En sus casi tres horas de duración el director explora los más oscuros caminos de la religión, del catolicismo y de la propia alma humana. Silencio es una profunda reflexión sobre las bondades de la religión y la adaptación de la misma en un medio hostil. La represión hacia los católicos japoneses es representada con arduas cotas de dramatismo que hieren al espectador occidental ante sus certezas metafísicas inestablemente construidas. Pocas películas de estudio pueden llegan a reflexiones tan profundos sobre las sociedades, la religión, la política y las costumbres.
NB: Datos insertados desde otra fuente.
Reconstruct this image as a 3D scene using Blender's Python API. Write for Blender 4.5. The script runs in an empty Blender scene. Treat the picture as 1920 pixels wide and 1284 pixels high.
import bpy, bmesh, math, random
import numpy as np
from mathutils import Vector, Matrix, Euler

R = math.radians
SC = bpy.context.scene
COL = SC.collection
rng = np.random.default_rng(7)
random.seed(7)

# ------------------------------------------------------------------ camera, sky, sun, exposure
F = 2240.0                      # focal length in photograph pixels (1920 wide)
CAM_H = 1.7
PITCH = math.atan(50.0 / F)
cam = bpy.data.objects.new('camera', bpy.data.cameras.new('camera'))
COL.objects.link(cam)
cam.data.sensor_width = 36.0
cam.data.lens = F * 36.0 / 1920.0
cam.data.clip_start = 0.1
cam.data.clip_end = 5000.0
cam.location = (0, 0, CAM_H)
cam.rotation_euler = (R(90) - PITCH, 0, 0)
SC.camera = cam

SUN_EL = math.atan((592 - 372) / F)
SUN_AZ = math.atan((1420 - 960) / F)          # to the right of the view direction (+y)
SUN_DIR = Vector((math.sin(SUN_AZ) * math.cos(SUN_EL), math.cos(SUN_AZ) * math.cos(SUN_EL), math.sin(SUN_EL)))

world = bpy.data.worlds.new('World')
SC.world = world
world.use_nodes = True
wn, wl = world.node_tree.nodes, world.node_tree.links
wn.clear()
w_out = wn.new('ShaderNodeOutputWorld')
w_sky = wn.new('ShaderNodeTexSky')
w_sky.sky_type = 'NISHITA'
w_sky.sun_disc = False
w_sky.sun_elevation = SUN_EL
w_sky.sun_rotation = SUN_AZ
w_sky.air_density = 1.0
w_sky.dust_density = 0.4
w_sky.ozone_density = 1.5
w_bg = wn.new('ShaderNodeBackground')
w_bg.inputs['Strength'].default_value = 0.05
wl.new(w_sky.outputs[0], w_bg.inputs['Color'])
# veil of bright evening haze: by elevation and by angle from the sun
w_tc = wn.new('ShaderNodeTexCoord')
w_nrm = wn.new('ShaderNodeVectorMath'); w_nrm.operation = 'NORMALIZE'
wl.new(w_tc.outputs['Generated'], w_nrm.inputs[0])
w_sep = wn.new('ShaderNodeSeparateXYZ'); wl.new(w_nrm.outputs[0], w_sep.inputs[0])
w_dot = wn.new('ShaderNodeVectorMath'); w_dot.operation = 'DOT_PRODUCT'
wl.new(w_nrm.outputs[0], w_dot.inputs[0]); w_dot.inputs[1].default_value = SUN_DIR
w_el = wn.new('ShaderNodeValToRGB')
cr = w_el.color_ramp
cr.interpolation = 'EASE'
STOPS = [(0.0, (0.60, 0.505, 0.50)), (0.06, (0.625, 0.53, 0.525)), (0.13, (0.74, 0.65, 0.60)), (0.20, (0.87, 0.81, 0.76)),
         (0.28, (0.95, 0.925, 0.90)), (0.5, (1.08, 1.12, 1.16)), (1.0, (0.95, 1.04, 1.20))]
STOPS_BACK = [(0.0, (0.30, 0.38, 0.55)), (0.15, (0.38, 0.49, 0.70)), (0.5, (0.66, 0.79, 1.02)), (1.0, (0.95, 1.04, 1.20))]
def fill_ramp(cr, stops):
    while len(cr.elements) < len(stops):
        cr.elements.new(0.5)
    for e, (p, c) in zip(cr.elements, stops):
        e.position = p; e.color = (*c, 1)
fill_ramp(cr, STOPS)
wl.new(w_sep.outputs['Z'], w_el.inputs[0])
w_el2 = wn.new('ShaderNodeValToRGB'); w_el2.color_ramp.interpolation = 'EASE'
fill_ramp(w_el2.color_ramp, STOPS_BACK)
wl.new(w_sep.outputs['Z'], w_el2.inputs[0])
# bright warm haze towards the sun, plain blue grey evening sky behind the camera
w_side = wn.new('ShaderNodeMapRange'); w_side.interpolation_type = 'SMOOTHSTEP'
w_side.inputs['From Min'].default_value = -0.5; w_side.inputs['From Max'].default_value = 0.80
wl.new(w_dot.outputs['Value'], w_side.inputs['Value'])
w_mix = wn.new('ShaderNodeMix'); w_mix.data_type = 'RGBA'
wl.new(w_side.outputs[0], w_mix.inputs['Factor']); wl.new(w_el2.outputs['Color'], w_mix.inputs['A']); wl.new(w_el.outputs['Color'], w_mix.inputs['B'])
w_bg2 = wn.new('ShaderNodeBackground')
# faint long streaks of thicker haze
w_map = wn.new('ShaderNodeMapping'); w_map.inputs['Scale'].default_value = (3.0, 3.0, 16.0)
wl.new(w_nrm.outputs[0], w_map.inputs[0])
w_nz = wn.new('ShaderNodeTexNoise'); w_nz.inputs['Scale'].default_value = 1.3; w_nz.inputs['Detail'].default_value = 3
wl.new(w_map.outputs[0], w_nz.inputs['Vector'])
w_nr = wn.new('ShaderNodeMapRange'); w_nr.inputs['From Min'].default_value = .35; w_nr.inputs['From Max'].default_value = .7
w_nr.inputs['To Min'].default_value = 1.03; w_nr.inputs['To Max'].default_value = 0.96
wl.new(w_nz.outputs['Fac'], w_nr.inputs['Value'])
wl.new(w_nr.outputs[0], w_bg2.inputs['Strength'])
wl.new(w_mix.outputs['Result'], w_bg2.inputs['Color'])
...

El director de Uno de los nuestros ofrece un mensaje certero: el sueño de dos locos no puede prosperar en un país asentado con sus propias formas de fe, por mucho empeño que se le ponga. Un derrotismo metafísico que la propia película intenta nivelar con las exageradas muestras de espiritualidad que expresan los campesinos japoneses.

Las devociones son plasmadas con el quebranto de los espíritus de los dos jesuitas que ante una realidad demasiado enorme para su Dios no les queda otra que pisarlo. Un mensaje silencioso, contrarreformista y trentino en un mundo demasiado agnóstico para reflexionar sobre los misterios de la fe. El cristianismo se topa contra un muro de realidad contra el que las misas y las confesiones de los dos jesuitas no pueden competir.

La atmófera de exacerbada fe diletante rezuma iconodulía en un país con sus propios credos. El silencio encomiástico y la actuación de Andrew Gardfield convierten a la obra en un nivel superior del director de Queens. El obispo del cine norteamericano asciende a cardenal en silencio.